Sur les ressorts du comportement peu diplomatique d’Emmanuel Macron, qui s’est mis à dos tous ses anciens partenaires maghrébins, nombre de chefs d’Etat africains qui le côtoient déplorent en privé sa lecture trop personnaliste des dossiers de politique étrangère, poursuit Emmanuel Dupuy.

"Ses interlocuteurs insistent sur la manière un peu cavalière de les considérer, et certains vont même jusqu’à évoquer une vision paternaliste à leur égard. Ainsi, les dernières visites à Paris du président de la Côte d’Ivoire, Alassane Dramane Ouattara, et du président de la Guinée Bissau et de la CEDEAO, Umaro Sissoco Embalo, qui avaient été interprétées comme des convocations d’un administrateur étranger en témoignent.

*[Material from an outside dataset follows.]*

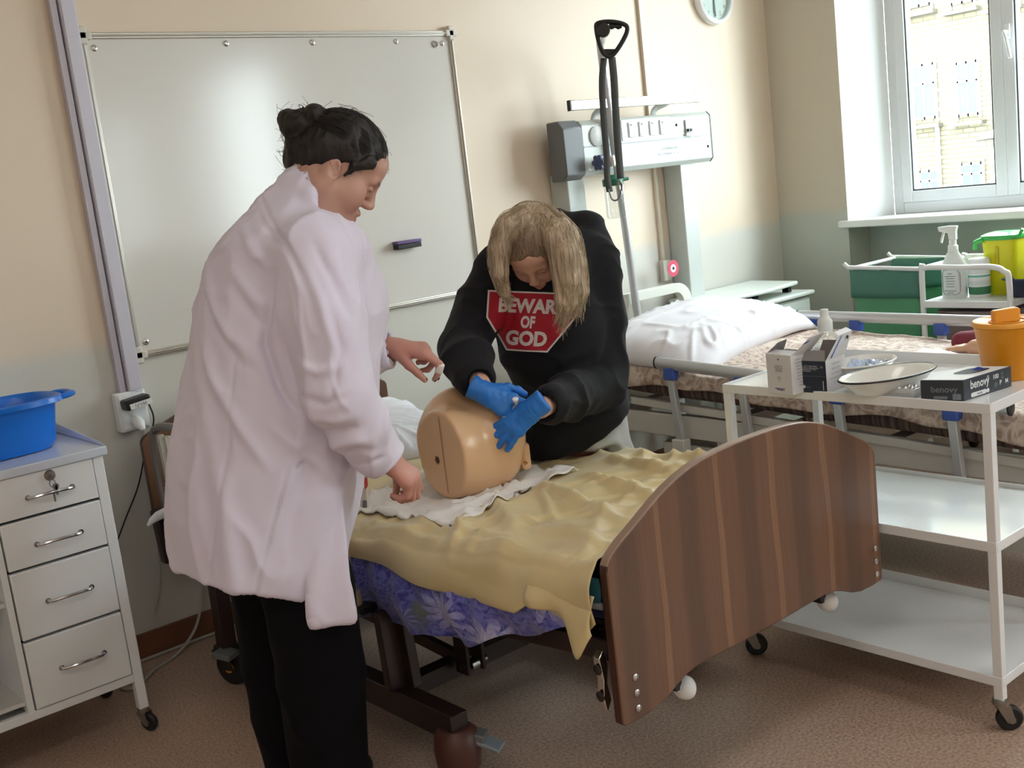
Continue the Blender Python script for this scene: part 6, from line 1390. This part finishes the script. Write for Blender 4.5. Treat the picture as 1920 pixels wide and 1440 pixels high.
f.ell(W(584, 468, .02), (.12, .22, .075), np.stack([fd, np.cross(wz, fd), wz], 1), .06)     # shoulders
f.ell(W(612, 700, .06), (.11, .16, .16), np.stack([fd, np.cross(wz, fd), wz], 1), .08)
def sleeve(pts, k=.03): f.chain([W(a, b, c) for a, b, c, r in pts], [r for *_, r in pts], k)
sleeve([(585, 478, -.16, .088), (606, 600, -.20, .088), (634, 735, -.22, .079), (672, 800, -.19, .066), (700, 840, -.15, .056), (711, 851, -.14, .051)], .04)
sleeve([(620, 506, .20, .078), (660, 596, .26, .078), (682, 660, .28, .070), (715, 658, .275, .052)], .025)
# collar standing round the neck, turned down in front
f.chain([W(566, 408, .03), W(582, 376, .03), W(590, 358, .03)], [.112, .086, .074], .05)
f.chain([W(556, 360, .05), W(566, 356, .0), W(582, 376, -.05), W(600, 418, -.075), W(626, 466, -.06)], [.034, .032, .028, .022, .016], .03)
f.chain([Lw(-.02, 0, .03), W(594, 376, .02), W(580, 412, .03)], [.074, .066, .05], .006, 'sub')
f.chain([Lw(.09, 0, -.07), Lw(.03, 0, -.15)], [.085, .05], .010, 'sub')
f.chain([W(634, 352, -.04), W(622, 402, -.06), W(646, 440, -.04)], [.05, .036, .022], .012, 'sub')
# open lower edge: hem plane, hollow inside, front panel hanging lower with a slit
hl, hm, hr = W(314, 1050, .03), W(480, 1112, -.20), W(640, 1120, .0)
hemn = unit(np.cross(hr - hl, hm - hl)); hemn = hemn if hemn[2] < 0 else -hemn
f.half(hm + np.array([0, 0, .0]), hemn, .004)
pnl = W(622, 1010, -.165); ez_ = unit(W(606, 900, -.12) - W(632, 1170, -.17)); ex_ = unit(RH - ez_ * (RH @ ez_)); ex_ = unit(ex_ * math.cos(.5) + np.cross(ez_, ex_) * math.sin(-.5) * 0 + ex_ * 0); ey_ = np.cross(ez_, ex_)
f.box(W(612, 1035, -.162), (.047, .010, .165), np.stack([ex_, ey_, ez_], 1) @ rotm((0, 0, 1), 10), .004, .010)
inner = [(z, a, b, max(c - .014, .02), max(d - .014, .02)) for z, a, b, c, d in rings]
f.loft([r for r in inner if r[0] < W(500, 950)[2]], fd, .004, 'sub', zlo=.2, pw=2.2)
ca_, cb_ = W(711, 851, -.14), W(734, 872, -.135); f.cone(ca_ + unit(cb_ - ca_) * .012, cb_ + unit(cb_ - ca_) * .05, .041, .043, .003, 'sub'); f.half(W(300, 300), (0, 0, 1), 0) if False else None
fa_, fb_ = W(715, 658, .275), W(740, 652, .27); f.cone(fa_ + unit(fb_ - fa_) * .02, fb_ + unit(fb_ - fa_) * .05, .040, .042, .003, 'sub')
# hand made folds
def foldline(pts, r, k=.018, op='add'): f.chain([W(*p) for p in pts], [r * .4] + [r] * (len(pts) - 2) + [r * .4], k, op)
v_, F_ = f.surf(2); n_ = vnormals(v_, F_)
proj_x = (v_ - CAM) @ CR / ((v_ - CAM) @ CF) * FPX + 960; proj_y = 720 - (v_ - CAM) @ CU / ((v_ - CAM) @ CF) * FPX
facing = np.clip(-(n_ @ NH) * 1.6 + .35, 0, 1)
def crease(pts, w_, h_):                                            # ridge (h>0) or groove along a polyline lying on the coat
    P3 = [W(*p) for p in pts]; best = np.full(len(v_), 9.0); tt_ = np.zeros(len(v_)); n0 = len(P3) - 1
    for i in range(n0):
        a, b = P3[i], P3[i + 1]; ab = b - a; ab2 = ab - NH * (ab @ NH); va = v_ - a; va = va - np.outer(va @ NH, NH)
        t = np.clip((va @ ab2) / (ab2 @ ab2), 0, 1); d = np.linalg.norm(va - t[:, None] * ab2, axis=1); m = d < best; best[m] = d[m]; tt_[m] = (i + t[m]) / n0
    return 1.45 * h_ * np.exp(-(best / w_) ** 2) * np.sin(PI * np.clip(tt_, .02, .98)) ** .5 * facing
dsp = np.zeros(len(v_))
for pts, w_, h_ in (
    ([(548, 500), (530, 620), (560, 700), (590, 745)], .010, -.012), ([(560, 505), (548, 590), (566, 690)], .018, .006),       # armhole
    ([(395, 480), (430, 560), (470, 610), (520, 650)], .016, .008), ([(405, 530), (440, 600), (500, 660)], .012, -.006),
    ([(470, 420), (510, 470), (545, 500)], .012, .006), ([(500, 400), (540, 440), (575, 455)], .009, -.005),
    ([(470, 500), (510, 545), (535, 560)], .013, .007), ([(480, 540), (515, 580), (532, 590)], .010, -.006),
    ([(400, 580), (440, 680), (490, 760), (540, 830)], .014, .008), ([(380, 600), (420, 720), (450, 860)], .02, .006),
    ([(480, 600), (470, 800), (430, 1050)], .004, -.003), ([(590, 760), (560, 880), (505, 1080)], .004, -.004),               # seams
    ([(600, 790), (605, 840), (585, 900), (560, 1000)], .02, -.012), ([(640, 870), (620, 960), (610, 1100)], .018, .006),
    ([(545, 760), (590, 800), (640, 860)], .013, .007), ([(350, 700), (352, 850), (345, 1000)], .022, .007), ([(400, 800), (410, 920), (400, 1050)], .024, .007), ([(450, 820), (470, 950), (480, 1090)], .024, .008),
    ([(620, 450), (660, 520), (690, 580)], .010, -.006), ([(600, 470), (640, 560), (672, 660)], .012, .006), ([(650, 560), (668, 620), (655, 700)], .009, -.006),
    ([(590, 640), (630, 660), (670, 650)], .010, .005), ([(600, 700), (640, 715), (680, 700)], .009, -.006), ([(610, 735), (655, 745), (690, 735)], .010, .006), ([(625, 765), (665, 765), (700, 755)], .009, -.007), ([(640, 795), (680, 785), (712, 780)], .010, .006), ([(660, 815), (695, 800), (722, 800)], .008, -.006), ([(690, 832), (715, 822), (735, 818)], .005, -.005),
    ([(530, 420), (565, 440), (600, 500)], .006, -.006), ([(480, 350), (520, 400), (560, 440)], .004, -.003),
    ([(585, 840), (600, 825)], .004, -.008)): dsp += crease([p + (0,) for p in pts], w_, h_)
v_ = v_ + n_ * dsp[:, None]
low = np.clip((1.15 - v_[:, 2]) / .5, 0, 1)
v_ = wrinkle(v_, n_, [(.007, 3.2, 3.2, .9, 2.6, 3, 1.6, 1.0), (.004, 5, 5, 3.2, 3.2, 8, 1.6, np.clip((v_[:, 2] - .7) / .3, 0, 1)), (.010, 4.2, 4.2, .35, 2.4, 5, 1.2, low)])
coat = np_obj('lab_coat', v_, F_, m_coat, woman)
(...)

"De ce point de vue, la diplomatie marocaine a raison d’évoquer une personnification présidentielle des difficultés actuelles entre Paris et Rabat, même s’il peut y avoir eu des exagérations ciblées pour donner l’impression que le problème ne vient que du côté français", poursuit Dupuy. Ce dernier estime que la succession de malentendus a entraîné la brouille actuelle qui, bien qu’elle soit plus superficielle que profonde, atteint cependant des sommets d’incompréhension.

"La diversification des marchés du Maroc n’arrange pas la France"

Au-delà de son attitude, cette brouille diplomatique s’expliquerait aussi par d’autres facteurs, comme l’insistante demande du Maroc de faire évoluer la position française sur le dossier du Sahara, l’affaire Pegasus, l’entrisme des sociétés israéliennes dans les domaines de la sécurité et de la cyber-sécurité au Maroc - qui a irrité les entreprises françaises -, sans compter la concurrence croissante de la part de plusieurs pays européens vis-à-vis des marchés marocains, à l’instar de l’Espagne, de l’Allemagne ou encore de l’Italie.

"D’une certaine façon, le rapprochement entre Rabat et Madrid matérialisé par la tenue du récent sommet hispano-marocain, s’est fait aux dépens de la primeur de la relation franco-marocaine, qui se voulait non pas exclusive, mais au moins plus gratifiante", conclut Emmanuel Dupuy.

Selon lui, il faudra donc attendre que la France constate de facto une impossibilité de rapprochement avec l’Algérie pour qu’elle soit en mesure d’adoucir sa position vis-à-vis du Royaume.